The Hong Kong Mortgage Corporation's latest securitization offer will break new ground by selling bonds to the public. As much as half of the HK$2 billion ($256 million) mortgage-backed securities (MBS) offer will be made available to retail investors.
HSBC has been appointed sole bookrunner for the institutional offer and joint underwriter with Standard Chartered for the retail offer. The source adds that HSBC will form a small syndicate for both offers, which will be issued under the Bauhinia MBS programme.
The retail offer will comprise four fixed-rate tranches while the institutional offer will feature both fixed and floating rate securities. The deal is expected to launch before the end of October.
This is HKMC's third deal from the Bauhinia programme but the first to go on sale to the public. In fact, it is the first time that mortgage-backed notes have been sold to the retail market in Hong Kong, following a trail blazed by the government's HK$6 billion securitization of revenues from its tunnel tolls in May. That offer was also arranged by HSBC.
With this deal, and with a mandate for the Hong Kong Housing Authority's real estate investment trust also up its sleeve, HSBC continues its impressive track record of working for the Hong Kong government, and for government-linked companies, on asset-backed deals. But the bank is keen to stress that it is more than a one-trick pony - it is rumoured to have mandates in South Korea and in India, both of which could close this year according to one source.

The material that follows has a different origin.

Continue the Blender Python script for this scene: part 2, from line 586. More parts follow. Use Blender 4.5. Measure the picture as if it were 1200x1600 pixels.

To be sure, the HSBC asset-backed team is having its best year so far but the market is still producing too few deals to keep bankers happy. Indeed, Korea First Bank's mandate for a cross-border mortgage deal was awarded jointly to three banks - BNP, Calyon and RBS - last week, with rivals complaining of "very thin" fees.
But the number of deals in the pipeline, including a few cross-border offers from Korea, suggest the market is reviving. And HSBC has ensured, through the HKMC deal's retail tranche, that it will once again be in the headlines. Whether that translates into more mandates outside of Hong Kong is yet to be seen.